INSTRUCTIONS FOR THE TASK
Omit all images. Transcribe the rest of the material below exactly.

DATA LINES
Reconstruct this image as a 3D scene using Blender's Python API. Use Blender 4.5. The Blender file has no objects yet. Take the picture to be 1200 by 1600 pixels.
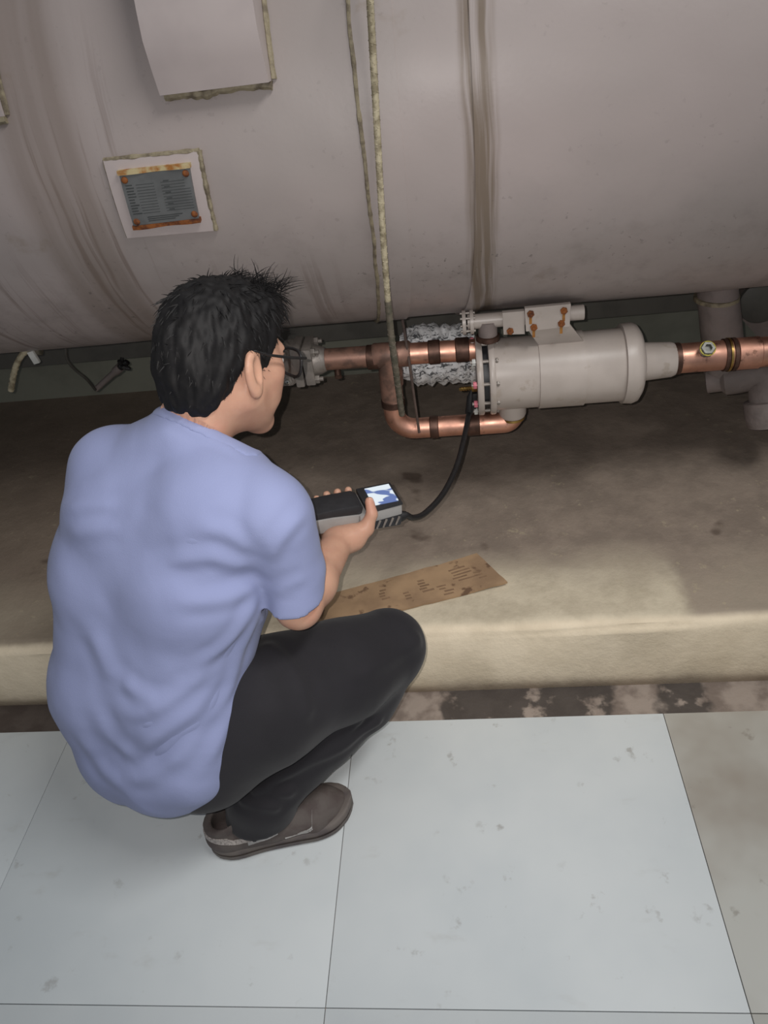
import bpy, bmesh, math, random
import numpy as np
from mathutils import Vector, Matrix, noise
from mathutils.bvhtree import BVHTree

random.seed(7); np.random.seed(7)
S = bpy.context.scene
COL = S.collection
V = Vector

# ------------------------------------------------------------------ camera
F = 1200.0; H = 1.45
YAW = math.radians(7.9); PIT = math.radians(36.3); ROLL = math.radians(8.1)
fw = V((-math.sin(YAW)*math.cos(PIT), math.cos(YAW)*math.cos(PIT), -math.sin(PIT)))
r0 = V((math.cos(YAW), math.sin(YAW), 0)); u0 = r0.cross(fw)
rt = r0*math.cos(ROLL) - u0*math.sin(ROLL)
up = r0*math.sin(ROLL) + u0*math.cos(ROLL)
CAM = V((0, 0, H))
cd = bpy.data.cameras.new('camera'); co = bpy.data.objects.new('camera', cd); COL.objects.link(co)
m = Matrix((rt, up, -fw)).transposed().to_4x4(); m.translation = CAM
co.matrix_world = m
cd.sensor_fit = 'VERTICAL'; cd.sensor_height = 36.0; cd.lens = F/1600*36.0; cd.clip_start = 0.05
S.camera = co

# ------------------------------------------------------------------ world, lights, exposure
w = bpy.data.worlds.new('world'); S.world = w; w.use_nodes = True
bg = w.node_tree.nodes['Background']; bg.inputs[0].default_value = (0.80, 0.85, 0.90, 1); bg.inputs[1].default_value = 0.30  # even ambient fill added to lift the shade, no such source in the room

def light(name, kind, loc, target, energy, color, **kw):
    l = bpy.data.lights.new(name, kind); o = bpy.data.objects.new(name, l); COL.objects.link(o)
    o.location = loc; o.rotation_euler = (V(target)-V(loc)).to_track_quat('-Z', 'Y').to_euler()
    l.energy = energy; l.color = color
    for k, v in kw.items(): setattr(l, k, v)
    return o
# the plant room's tube lamp overhead, behind the photographer's right shoulder
light('ceiling_tube_lamp', 'AREA', (1.05, 0.25, 3.1), (0.1, 0.9, 0.0), 44, (1.0, 0.985, 0.96), shape='RECTANGLE', size=1.3, size_y=0.35)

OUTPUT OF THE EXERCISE
Reconstruct this image as a 3D scene using Blender's Python API. Use Blender 4.5. The Blender file has no objects yet. Take the picture to be 1200 by 1600 pixels.
import bpy, bmesh, math, random
import numpy as np
from mathutils import Vector, Matrix, noise
from mathutils.bvhtree import BVHTree

random.seed(7); np.random.seed(7)
S = bpy.context.scene
COL = S.collection
V = Vector

# ------------------------------------------------------------------ camera
F = 1200.0; H = 1.45
YAW = math.radians(7.9); PIT = math.radians(36.3); ROLL = math.radians(8.1)
fw = V((-math.sin(YAW)*math.cos(PIT), math.cos(YAW)*math.cos(PIT), -math.sin(PIT)))
r0 = V((math.cos(YAW), math.sin(YAW), 0)); u0 = r0.cross(fw)
rt = r0*math.cos(ROLL) - u0*math.sin(ROLL)
up = r0*math.sin(ROLL) + u0*math.cos(ROLL)
CAM = V((0, 0, H))
cd = bpy.data.cameras.new('camera'); co = bpy.data.objects.new('camera', cd); COL.objects.link(co)
m = Matrix((rt, up, -fw)).transposed().to_4x4(); m.translation = CAM
co.matrix_world = m
cd.sensor_fit = 'VERTICAL'; cd.sensor_height = 36.0; cd.lens = F/1600*36.0; cd.clip_start = 0.05
S.camera = co

# ------------------------------------------------------------------ world, lights, exposure
w = bpy.data.worlds.new('world'); S.world = w; w.use_nodes = True
bg = w.node_tree.nodes['Background']; bg.inputs[0].default_value = (0.80, 0.85, 0.90, 1); bg.inputs[1].default_value = 0.30  # even ambient fill added to lift the shade, no such source in the room

def light(name, kind, loc, target, energy, color, **kw):
    l = bpy.data.lights.new(name, kind); o = bpy.data.objects.new(name, l); COL.objects.link(o)
    o.location = loc; o.rotation_euler = (V(target)-V(loc)).to_track_quat('-Z', 'Y').to_euler()
    l.energy = energy; l.color = color
    for k, v in kw.items(): setattr(l, k, v)
    return o
# the plant room's tube lamp overhead, behind the photographer's right shoulder
light('ceiling_tube_lamp', 'AREA', (1.05, 0.25, 3.1), (0.1, 0.9, 0.0), 44, (1.0, 0.985, 0.96), shape='RECTANGLE', size=1.3, size_y=0.35)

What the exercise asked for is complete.